What is required: Below is a listing; reproduce each line of it exactly.
───── Data section ─────
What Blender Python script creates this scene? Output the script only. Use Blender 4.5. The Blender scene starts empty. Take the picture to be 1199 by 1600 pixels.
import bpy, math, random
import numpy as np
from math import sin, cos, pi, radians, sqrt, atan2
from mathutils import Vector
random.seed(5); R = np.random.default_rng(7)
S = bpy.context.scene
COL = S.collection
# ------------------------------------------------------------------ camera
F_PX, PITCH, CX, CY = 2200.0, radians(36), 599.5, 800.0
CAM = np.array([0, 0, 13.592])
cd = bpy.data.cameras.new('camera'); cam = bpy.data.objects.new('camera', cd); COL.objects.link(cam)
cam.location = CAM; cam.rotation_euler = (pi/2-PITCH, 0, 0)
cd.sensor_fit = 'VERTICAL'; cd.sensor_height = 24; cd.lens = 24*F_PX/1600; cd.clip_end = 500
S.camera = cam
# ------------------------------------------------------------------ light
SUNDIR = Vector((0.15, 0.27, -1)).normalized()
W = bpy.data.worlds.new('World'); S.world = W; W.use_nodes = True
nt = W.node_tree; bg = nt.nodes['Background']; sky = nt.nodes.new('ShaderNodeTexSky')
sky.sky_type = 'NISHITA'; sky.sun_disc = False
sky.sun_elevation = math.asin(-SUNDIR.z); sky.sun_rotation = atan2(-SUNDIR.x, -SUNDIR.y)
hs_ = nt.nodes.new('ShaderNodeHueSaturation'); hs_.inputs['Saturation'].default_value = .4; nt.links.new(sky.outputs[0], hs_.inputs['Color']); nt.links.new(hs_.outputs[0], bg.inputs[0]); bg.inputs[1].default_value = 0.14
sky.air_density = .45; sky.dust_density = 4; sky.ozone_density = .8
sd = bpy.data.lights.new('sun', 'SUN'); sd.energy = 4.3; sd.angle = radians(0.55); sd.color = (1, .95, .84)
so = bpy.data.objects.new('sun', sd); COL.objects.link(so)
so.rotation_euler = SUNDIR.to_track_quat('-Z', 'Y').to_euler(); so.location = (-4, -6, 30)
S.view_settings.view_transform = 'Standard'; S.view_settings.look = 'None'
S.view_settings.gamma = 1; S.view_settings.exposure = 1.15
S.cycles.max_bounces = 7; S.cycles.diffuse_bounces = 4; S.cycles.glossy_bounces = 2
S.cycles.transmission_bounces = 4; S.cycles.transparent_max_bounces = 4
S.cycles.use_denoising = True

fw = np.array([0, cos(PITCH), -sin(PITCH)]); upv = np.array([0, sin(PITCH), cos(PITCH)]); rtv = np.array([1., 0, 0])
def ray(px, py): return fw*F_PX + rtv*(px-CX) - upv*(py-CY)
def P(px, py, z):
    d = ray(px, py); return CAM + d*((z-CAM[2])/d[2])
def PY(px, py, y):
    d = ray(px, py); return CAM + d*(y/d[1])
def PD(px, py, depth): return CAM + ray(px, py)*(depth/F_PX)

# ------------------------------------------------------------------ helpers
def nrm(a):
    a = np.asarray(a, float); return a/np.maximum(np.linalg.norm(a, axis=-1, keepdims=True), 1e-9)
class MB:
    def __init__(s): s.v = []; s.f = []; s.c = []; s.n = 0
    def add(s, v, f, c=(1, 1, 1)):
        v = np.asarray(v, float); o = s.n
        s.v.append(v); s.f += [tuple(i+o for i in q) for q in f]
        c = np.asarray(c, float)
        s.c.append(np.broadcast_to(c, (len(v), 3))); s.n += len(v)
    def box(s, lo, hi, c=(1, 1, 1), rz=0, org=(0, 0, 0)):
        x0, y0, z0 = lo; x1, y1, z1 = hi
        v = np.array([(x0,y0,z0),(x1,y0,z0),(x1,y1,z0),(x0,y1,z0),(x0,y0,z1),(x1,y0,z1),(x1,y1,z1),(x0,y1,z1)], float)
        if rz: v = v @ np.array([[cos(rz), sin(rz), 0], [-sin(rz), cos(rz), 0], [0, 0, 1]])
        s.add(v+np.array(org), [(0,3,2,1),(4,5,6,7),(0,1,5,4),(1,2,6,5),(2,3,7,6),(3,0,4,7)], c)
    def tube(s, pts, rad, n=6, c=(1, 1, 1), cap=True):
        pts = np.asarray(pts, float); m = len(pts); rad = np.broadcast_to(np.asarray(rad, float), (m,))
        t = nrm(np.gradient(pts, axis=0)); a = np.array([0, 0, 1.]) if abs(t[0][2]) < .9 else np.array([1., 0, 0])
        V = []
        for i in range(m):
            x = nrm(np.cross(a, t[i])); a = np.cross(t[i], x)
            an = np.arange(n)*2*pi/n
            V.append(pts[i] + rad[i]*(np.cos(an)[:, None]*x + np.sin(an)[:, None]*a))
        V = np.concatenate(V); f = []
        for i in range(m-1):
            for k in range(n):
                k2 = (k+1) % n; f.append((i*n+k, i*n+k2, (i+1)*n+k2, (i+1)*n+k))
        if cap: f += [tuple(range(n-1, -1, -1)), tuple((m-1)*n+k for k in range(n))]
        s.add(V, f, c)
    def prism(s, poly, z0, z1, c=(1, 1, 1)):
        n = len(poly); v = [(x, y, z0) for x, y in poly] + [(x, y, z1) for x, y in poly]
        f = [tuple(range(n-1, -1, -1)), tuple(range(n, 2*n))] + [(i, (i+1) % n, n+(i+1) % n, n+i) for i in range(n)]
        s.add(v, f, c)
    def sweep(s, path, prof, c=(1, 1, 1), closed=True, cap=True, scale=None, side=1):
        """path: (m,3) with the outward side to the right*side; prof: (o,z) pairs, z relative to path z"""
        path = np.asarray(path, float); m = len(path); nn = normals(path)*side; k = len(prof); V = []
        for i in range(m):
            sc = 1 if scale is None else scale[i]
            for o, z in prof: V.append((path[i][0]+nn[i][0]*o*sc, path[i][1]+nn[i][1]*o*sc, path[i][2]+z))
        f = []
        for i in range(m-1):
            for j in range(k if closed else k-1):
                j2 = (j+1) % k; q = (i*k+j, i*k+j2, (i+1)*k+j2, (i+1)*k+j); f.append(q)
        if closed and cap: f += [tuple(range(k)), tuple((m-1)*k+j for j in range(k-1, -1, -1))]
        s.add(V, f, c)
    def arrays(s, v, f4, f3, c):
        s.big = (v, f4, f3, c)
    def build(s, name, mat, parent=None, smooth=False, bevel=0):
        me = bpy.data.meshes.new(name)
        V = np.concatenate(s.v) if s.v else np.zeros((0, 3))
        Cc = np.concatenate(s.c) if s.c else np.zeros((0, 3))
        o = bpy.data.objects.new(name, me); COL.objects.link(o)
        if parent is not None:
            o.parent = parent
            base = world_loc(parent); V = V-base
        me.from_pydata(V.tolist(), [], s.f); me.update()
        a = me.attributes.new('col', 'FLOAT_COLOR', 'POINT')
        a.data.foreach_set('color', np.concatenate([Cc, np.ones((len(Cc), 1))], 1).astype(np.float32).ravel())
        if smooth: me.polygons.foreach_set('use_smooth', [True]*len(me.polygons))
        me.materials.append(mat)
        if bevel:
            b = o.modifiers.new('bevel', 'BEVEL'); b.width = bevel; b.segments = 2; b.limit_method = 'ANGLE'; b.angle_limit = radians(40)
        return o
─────
Response below:
What Blender Python script creates this scene? Output the script only. Use Blender 4.5. The Blender scene starts empty. Take the picture to be 1199 by 1600 pixels.
import bpy, math, random
import numpy as np
from math import sin, cos, pi, radians, sqrt, atan2
from mathutils import Vector
random.seed(5); R = np.random.default_rng(7)
S = bpy.context.scene
COL = S.collection
# ------------------------------------------------------------------ camera
F_PX, PITCH, CX, CY = 2200.0, radians(36), 599.5, 800.0
CAM = np.array([0, 0, 13.592])
cd = bpy.data.cameras.new('camera'); cam = bpy.data.objects.new('camera', cd); COL.objects.link(cam)
cam.location = CAM; cam.rotation_euler = (pi/2-PITCH, 0, 0)
cd.sensor_fit = 'VERTICAL'; cd.sensor_height = 24; cd.lens = 24*F_PX/1600; cd.clip_end = 500
S.camera = cam
# ------------------------------------------------------------------ light
SUNDIR = Vector((0.15, 0.27, -1)).normalized()
W = bpy.data.worlds.new('World'); S.world = W; W.use_nodes = True
nt = W.node_tree; bg = nt.nodes['Background']; sky = nt.nodes.new('ShaderNodeTexSky')
sky.sky_type = 'NISHITA'; sky.sun_disc = False
sky.sun_elevation = math.asin(-SUNDIR.z); sky.sun_rotation = atan2(-SUNDIR.x, -SUNDIR.y)
hs_ = nt.nodes.new('ShaderNodeHueSaturation'); hs_.inputs['Saturation'].default_value = .4; nt.links.new(sky.outputs[0], hs_.inputs['Color']); nt.links.new(hs_.outputs[0], bg.inputs[0]); bg.inputs[1].default_value = 0.14
sky.air_density = .45; sky.dust_density = 4; sky.ozone_density = .8
sd = bpy.data.lights.new('sun', 'SUN'); sd.energy = 4.3; sd.angle = radians(0.55); sd.color = (1, .95, .84)
so = bpy.data.objects.new('sun', sd); COL.objects.link(so)
so.rotation_euler = SUNDIR.to_track_quat('-Z', 'Y').to_euler(); so.location = (-4, -6, 30)
S.view_settings.view_transform = 'Standard'; S.view_settings.look = 'None'
S.view_settings.gamma = 1; S.view_settings.exposure = 1.15
S.cycles.max_bounces = 7; S.cycles.diffuse_bounces = 4; S.cycles.glossy_bounces = 2
S.cycles.transmission_bounces = 4; S.cycles.transparent_max_bounces = 4
S.cycles.use_denoising = True

fw = np.array([0, cos(PITCH), -sin(PITCH)]); upv = np.array([0, sin(PITCH), cos(PITCH)]); rtv = np.array([1., 0, 0])
def ray(px, py): return fw*F_PX + rtv*(px-CX) - upv*(py-CY)
def P(px, py, z):
    d = ray(px, py); return CAM + d*((z-CAM[2])/d[2])
def PY(px, py, y):
    d = ray(px, py); return CAM + d*(y/d[1])
def PD(px, py, depth): return CAM + ray(px, py)*(depth/F_PX)

# ------------------------------------------------------------------ helpers
def nrm(a):
    a = np.asarray(a, float); return a/np.maximum(np.linalg.norm(a, axis=-1, keepdims=True), 1e-9)
class MB:
    def __init__(s): s.v = []; s.f = []; s.c = []; s.n = 0
    def add(s, v, f, c=(1, 1, 1)):
        v = np.asarray(v, float); o = s.n
        s.v.append(v); s.f += [tuple(i+o for i in q) for q in f]
        c = np.asarray(c, float)
        s.c.append(np.broadcast_to(c, (len(v), 3))); s.n += len(v)
    def box(s, lo, hi, c=(1, 1, 1), rz=0, org=(0, 0, 0)):
        x0, y0, z0 = lo; x1, y1, z1 = hi
        v = np.array([(x0,y0,z0),(x1,y0,z0),(x1,y1,z0),(x0,y1,z0),(x0,y0,z1),(x1,y0,z1),(x1,y1,z1),(x0,y1,z1)], float)
        if rz: v = v @ np.array([[cos(rz), sin(rz), 0], [-sin(rz), cos(rz), 0], [0, 0, 1]])
        s.add(v+np.array(org), [(0,3,2,1),(4,5,6,7),(0,1,5,4),(1,2,6,5),(2,3,7,6),(3,0,4,7)], c)
    def tube(s, pts, rad, n=6, c=(1, 1, 1), cap=True):
        pts = np.asarray(pts, float); m = len(pts); rad = np.broadcast_to(np.asarray(rad, float), (m,))
        t = nrm(np.gradient(pts, axis=0)); a = np.array([0, 0, 1.]) if abs(t[0][2]) < .9 else np.array([1., 0, 0])
        V = []
        for i in range(m):
            x = nrm(np.cross(a, t[i])); a = np.cross(t[i], x)
            an = np.arange(n)*2*pi/n
            V.append(pts[i] + rad[i]*(np.cos(an)[:, None]*x + np.sin(an)[:, None]*a))
        V = np.concatenate(V); f = []
        for i in range(m-1):
            for k in range(n):
                k2 = (k+1) % n; f.append((i*n+k, i*n+k2, (i+1)*n+k2, (i+1)*n+k))
        if cap: f += [tuple(range(n-1, -1, -1)), tuple((m-1)*n+k for k in range(n))]
        s.add(V, f, c)
    def prism(s, poly, z0, z1, c=(1, 1, 1)):
        n = len(poly); v = [(x, y, z0) for x, y in poly] + [(x, y, z1) for x, y in poly]
        f = [tuple(range(n-1, -1, -1)), tuple(range(n, 2*n))] + [(i, (i+1) % n, n+(i+1) % n, n+i) for i in range(n)]
        s.add(v, f, c)
    def sweep(s, path, prof, c=(1, 1, 1), closed=True, cap=True, scale=None, side=1):
        """path: (m,3) with the outward side to the right*side; prof: (o,z) pairs, z relative to path z"""
        path = np.asarray(path, float); m = len(path); nn = normals(path)*side; k = len(prof); V = []
        for i in range(m):
            sc = 1 if scale is None else scale[i]
            for o, z in prof: V.append((path[i][0]+nn[i][0]*o*sc, path[i][1]+nn[i][1]*o*sc, path[i][2]+z))
        f = []
        for i in range(m-1):
            for j in range(k if closed else k-1):
                j2 = (j+1) % k; q = (i*k+j, i*k+j2, (i+1)*k+j2, (i+1)*k+j); f.append(q)
        if closed and cap: f += [tuple(range(k)), tuple((m-1)*k+j for j in range(k-1, -1, -1))]
        s.add(V, f, c)
    def arrays(s, v, f4, f3, c):
        s.big = (v, f4, f3, c)
    def build(s, name, mat, parent=None, smooth=False, bevel=0):
        me = bpy.data.meshes.new(name)
        V = np.concatenate(s.v) if s.v else np.zeros((0, 3))
        Cc = np.concatenate(s.c) if s.c else np.zeros((0, 3))
        o = bpy.data.objects.new(name, me); COL.objects.link(o)
        if parent is not None:
            o.parent = parent
            base = world_loc(parent); V = V-base
        me.from_pydata(V.tolist(), [], s.f); me.update()
        a = me.attributes.new('col', 'FLOAT_COLOR', 'POINT')
        a.data.foreach_set('color', np.concatenate([Cc, np.ones((len(Cc), 1))], 1).astype(np.float32).ravel())
        if smooth: me.polygons.foreach_set('use_smooth', [True]*len(me.polygons))
        me.materials.append(mat)
        if bevel:
            b = o.modifiers.new('bevel', 'BEVEL'); b.width = bevel; b.segments = 2; b.limit_method = 'ANGLE'; b.angle_limit = radians(40)
        return o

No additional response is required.